> _The task_:
Print the records below from the first line through the line containing "so.location = (30, -10, 30)", both included, word for word.

[Scene modeling code data]
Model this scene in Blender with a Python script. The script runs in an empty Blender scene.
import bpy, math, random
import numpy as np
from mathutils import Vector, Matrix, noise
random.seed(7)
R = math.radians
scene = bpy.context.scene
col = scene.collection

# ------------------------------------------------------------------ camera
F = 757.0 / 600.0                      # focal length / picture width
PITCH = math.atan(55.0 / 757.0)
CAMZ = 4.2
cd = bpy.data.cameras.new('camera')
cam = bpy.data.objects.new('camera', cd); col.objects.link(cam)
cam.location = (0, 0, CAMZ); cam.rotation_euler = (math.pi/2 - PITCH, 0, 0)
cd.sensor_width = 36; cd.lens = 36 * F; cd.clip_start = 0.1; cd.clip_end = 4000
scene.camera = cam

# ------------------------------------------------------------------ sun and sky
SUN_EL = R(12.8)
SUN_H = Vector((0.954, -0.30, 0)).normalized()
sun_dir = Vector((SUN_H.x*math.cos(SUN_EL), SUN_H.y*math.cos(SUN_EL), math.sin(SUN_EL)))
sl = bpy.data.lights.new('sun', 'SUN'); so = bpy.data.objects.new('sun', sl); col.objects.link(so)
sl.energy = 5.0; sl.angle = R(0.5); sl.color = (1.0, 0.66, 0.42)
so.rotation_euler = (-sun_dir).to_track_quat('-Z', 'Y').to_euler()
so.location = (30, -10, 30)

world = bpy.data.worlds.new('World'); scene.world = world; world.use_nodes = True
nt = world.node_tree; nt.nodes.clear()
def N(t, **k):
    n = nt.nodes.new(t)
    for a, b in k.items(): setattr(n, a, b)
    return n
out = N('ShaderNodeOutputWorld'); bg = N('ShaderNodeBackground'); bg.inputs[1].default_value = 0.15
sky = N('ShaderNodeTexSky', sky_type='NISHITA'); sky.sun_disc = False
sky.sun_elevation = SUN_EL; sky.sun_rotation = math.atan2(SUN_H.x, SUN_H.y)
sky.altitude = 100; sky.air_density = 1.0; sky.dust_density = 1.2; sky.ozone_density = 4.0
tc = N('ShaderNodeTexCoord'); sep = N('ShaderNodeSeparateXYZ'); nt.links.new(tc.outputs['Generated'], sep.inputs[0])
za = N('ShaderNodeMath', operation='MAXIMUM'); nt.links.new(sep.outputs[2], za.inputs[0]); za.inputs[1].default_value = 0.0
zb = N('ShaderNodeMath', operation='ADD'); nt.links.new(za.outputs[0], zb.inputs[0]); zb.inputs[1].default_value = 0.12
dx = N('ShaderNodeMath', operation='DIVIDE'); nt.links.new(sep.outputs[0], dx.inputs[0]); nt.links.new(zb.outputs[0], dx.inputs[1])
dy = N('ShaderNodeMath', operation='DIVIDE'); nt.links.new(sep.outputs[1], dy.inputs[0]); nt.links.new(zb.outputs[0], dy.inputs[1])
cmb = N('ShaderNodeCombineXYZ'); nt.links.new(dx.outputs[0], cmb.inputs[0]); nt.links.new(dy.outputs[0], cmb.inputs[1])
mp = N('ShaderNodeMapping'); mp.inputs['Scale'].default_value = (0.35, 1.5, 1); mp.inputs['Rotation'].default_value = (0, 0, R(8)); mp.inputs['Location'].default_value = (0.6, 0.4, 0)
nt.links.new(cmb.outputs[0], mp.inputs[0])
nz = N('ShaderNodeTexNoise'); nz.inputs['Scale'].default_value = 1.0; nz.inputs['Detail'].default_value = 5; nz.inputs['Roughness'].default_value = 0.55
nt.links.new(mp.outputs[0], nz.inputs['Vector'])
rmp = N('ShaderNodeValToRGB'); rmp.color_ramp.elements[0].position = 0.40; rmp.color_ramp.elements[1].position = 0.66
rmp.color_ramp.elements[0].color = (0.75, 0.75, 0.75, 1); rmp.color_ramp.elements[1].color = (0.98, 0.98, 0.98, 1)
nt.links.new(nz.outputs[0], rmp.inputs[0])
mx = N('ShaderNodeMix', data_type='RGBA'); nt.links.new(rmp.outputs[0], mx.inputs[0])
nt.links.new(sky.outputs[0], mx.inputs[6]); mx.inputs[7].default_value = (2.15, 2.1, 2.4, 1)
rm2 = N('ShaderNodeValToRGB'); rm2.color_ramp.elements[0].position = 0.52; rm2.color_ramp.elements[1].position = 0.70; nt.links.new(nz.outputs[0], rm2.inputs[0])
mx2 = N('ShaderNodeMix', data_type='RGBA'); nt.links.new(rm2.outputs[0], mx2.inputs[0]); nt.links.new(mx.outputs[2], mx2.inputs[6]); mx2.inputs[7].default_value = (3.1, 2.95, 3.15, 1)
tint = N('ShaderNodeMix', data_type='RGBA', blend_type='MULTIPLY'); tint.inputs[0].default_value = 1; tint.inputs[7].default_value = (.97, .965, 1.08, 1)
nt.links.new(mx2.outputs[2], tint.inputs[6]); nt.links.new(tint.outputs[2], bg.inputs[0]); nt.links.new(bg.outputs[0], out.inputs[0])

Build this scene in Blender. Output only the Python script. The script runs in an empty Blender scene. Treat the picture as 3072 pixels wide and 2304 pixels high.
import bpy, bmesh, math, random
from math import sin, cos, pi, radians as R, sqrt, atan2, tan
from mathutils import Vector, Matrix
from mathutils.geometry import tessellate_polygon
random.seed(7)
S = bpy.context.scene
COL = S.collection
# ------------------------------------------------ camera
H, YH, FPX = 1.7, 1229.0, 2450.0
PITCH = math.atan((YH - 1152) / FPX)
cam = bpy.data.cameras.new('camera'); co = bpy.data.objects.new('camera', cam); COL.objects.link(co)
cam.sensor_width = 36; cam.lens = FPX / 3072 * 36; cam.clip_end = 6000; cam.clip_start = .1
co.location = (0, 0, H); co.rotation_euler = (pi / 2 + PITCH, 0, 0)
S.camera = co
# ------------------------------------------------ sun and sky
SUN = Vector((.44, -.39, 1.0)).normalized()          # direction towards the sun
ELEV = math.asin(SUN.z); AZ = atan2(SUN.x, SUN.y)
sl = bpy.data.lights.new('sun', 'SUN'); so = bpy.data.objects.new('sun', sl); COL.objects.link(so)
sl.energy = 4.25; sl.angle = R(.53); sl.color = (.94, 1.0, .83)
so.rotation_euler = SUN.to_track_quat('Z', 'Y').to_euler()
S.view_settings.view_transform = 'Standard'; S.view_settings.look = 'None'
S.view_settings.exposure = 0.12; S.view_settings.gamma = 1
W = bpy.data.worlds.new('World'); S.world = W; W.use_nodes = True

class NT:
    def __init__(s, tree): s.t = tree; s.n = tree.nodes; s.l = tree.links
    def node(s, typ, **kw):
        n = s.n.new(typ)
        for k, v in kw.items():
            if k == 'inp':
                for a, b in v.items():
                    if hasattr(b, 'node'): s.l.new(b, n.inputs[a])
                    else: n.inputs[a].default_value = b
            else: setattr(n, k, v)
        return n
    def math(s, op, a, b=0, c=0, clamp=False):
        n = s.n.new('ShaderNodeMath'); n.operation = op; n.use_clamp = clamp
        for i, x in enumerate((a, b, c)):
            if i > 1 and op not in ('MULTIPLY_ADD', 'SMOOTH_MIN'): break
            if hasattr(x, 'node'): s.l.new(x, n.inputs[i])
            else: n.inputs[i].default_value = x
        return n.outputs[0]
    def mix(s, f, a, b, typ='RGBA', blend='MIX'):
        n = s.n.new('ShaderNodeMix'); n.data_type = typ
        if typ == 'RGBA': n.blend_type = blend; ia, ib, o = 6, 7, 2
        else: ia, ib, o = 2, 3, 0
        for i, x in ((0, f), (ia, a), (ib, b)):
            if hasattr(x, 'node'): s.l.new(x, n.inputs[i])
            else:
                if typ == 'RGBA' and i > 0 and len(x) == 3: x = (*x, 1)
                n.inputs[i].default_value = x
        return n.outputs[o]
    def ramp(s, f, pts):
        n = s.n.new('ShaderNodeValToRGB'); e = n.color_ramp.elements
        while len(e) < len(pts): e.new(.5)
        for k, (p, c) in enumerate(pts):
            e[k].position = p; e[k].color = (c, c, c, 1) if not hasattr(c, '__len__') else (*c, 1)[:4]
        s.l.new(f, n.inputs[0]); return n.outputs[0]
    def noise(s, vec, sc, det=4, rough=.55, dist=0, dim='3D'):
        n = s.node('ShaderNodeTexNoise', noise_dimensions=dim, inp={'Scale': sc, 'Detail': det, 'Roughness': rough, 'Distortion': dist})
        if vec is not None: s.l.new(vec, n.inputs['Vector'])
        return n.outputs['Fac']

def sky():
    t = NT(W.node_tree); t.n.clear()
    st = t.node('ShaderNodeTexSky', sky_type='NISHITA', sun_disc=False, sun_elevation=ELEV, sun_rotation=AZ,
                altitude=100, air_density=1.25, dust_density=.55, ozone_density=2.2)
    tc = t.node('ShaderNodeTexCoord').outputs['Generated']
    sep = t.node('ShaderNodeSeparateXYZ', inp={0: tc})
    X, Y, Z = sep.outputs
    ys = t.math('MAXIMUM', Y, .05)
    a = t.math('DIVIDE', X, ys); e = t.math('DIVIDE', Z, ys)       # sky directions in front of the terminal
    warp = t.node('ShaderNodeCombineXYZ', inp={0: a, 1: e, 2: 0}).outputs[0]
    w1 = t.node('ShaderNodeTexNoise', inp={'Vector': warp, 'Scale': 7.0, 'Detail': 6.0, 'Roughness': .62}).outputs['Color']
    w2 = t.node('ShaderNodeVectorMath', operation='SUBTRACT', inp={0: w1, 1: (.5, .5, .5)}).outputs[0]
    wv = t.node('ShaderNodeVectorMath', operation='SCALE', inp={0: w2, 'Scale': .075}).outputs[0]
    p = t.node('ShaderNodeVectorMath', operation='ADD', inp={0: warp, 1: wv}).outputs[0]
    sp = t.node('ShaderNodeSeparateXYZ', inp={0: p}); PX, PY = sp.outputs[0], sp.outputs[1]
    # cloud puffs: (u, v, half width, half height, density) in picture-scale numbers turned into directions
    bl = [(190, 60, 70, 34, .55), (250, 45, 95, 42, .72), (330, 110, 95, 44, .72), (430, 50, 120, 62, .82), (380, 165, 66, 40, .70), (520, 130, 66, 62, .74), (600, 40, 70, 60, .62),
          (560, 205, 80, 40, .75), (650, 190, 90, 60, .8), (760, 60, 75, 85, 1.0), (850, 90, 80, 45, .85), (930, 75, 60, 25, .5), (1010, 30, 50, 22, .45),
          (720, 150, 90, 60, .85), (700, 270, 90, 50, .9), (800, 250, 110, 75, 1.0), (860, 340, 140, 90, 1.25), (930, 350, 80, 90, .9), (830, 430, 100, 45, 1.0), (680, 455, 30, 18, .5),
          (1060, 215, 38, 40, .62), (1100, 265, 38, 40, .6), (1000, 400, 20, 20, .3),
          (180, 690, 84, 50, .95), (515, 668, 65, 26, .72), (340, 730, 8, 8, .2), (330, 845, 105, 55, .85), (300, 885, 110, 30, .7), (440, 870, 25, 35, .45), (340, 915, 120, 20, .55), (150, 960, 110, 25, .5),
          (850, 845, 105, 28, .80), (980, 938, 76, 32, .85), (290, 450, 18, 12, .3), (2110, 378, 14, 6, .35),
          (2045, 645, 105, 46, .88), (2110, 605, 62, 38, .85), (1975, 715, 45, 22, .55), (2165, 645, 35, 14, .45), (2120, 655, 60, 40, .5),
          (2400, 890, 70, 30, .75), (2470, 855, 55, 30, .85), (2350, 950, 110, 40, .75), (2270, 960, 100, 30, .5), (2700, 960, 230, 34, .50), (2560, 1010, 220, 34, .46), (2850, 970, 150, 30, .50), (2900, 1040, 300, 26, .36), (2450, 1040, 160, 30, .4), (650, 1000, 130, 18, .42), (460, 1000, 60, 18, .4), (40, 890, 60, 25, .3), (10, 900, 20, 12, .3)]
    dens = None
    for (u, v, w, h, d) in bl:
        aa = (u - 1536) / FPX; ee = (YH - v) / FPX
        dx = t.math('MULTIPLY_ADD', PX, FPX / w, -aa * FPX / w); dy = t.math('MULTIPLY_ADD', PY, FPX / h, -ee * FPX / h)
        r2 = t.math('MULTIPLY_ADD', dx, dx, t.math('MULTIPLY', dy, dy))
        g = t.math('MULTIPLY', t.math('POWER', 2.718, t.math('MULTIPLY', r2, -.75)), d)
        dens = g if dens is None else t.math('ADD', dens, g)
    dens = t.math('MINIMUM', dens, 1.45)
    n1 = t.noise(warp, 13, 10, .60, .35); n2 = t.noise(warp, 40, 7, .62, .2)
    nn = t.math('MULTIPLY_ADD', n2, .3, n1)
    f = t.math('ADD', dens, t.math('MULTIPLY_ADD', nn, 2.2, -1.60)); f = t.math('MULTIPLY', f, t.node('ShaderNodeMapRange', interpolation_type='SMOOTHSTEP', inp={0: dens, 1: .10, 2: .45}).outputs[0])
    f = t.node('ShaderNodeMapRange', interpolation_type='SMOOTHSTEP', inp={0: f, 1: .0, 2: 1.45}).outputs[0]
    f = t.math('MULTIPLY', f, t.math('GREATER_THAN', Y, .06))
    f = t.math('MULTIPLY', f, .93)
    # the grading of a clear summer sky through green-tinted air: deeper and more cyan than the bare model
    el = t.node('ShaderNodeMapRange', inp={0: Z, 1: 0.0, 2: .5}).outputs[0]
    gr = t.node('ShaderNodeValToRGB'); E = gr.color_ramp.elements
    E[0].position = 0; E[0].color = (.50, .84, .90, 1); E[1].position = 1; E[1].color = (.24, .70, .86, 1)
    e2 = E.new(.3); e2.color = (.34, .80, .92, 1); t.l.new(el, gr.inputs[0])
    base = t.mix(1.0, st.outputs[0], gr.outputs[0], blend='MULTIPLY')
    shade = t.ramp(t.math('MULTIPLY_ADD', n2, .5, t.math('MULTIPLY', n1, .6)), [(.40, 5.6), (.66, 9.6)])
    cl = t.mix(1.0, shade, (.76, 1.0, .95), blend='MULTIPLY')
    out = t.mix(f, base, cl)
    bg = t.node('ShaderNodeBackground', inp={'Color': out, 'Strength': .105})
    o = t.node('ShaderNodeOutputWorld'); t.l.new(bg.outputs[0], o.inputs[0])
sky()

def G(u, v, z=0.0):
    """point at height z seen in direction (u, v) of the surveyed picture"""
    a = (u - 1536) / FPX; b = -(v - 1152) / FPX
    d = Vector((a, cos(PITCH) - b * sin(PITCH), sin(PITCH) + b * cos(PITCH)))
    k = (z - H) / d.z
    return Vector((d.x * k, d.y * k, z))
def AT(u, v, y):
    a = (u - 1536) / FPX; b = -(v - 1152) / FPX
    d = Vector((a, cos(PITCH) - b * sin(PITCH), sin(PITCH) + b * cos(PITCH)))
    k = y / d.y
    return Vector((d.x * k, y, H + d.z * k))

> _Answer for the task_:
Model this scene in Blender with a Python script. The script runs in an empty Blender scene.
import bpy, math, random
import numpy as np
from mathutils import Vector, Matrix, noise
random.seed(7)
R = math.radians
scene = bpy.context.scene
col = scene.collection

# ------------------------------------------------------------------ camera
F = 757.0 / 600.0                      # focal length / picture width
PITCH = math.atan(55.0 / 757.0)
CAMZ = 4.2
cd = bpy.data.cameras.new('camera')
cam = bpy.data.objects.new('camera', cd); col.objects.link(cam)
cam.location = (0, 0, CAMZ); cam.rotation_euler = (math.pi/2 - PITCH, 0, 0)
cd.sensor_width = 36; cd.lens = 36 * F; cd.clip_start = 0.1; cd.clip_end = 4000
scene.camera = cam

# ------------------------------------------------------------------ sun and sky
SUN_EL = R(12.8)
SUN_H = Vector((0.954, -0.30, 0)).normalized()
sun_dir = Vector((SUN_H.x*math.cos(SUN_EL), SUN_H.y*math.cos(SUN_EL), math.sin(SUN_EL)))
sl = bpy.data.lights.new('sun', 'SUN'); so = bpy.data.objects.new('sun', sl); col.objects.link(so)
sl.energy = 5.0; sl.angle = R(0.5); sl.color = (1.0, 0.66, 0.42)
so.rotation_euler = (-sun_dir).to_track_quat('-Z', 'Y').to_euler()
so.location = (30, -10, 30)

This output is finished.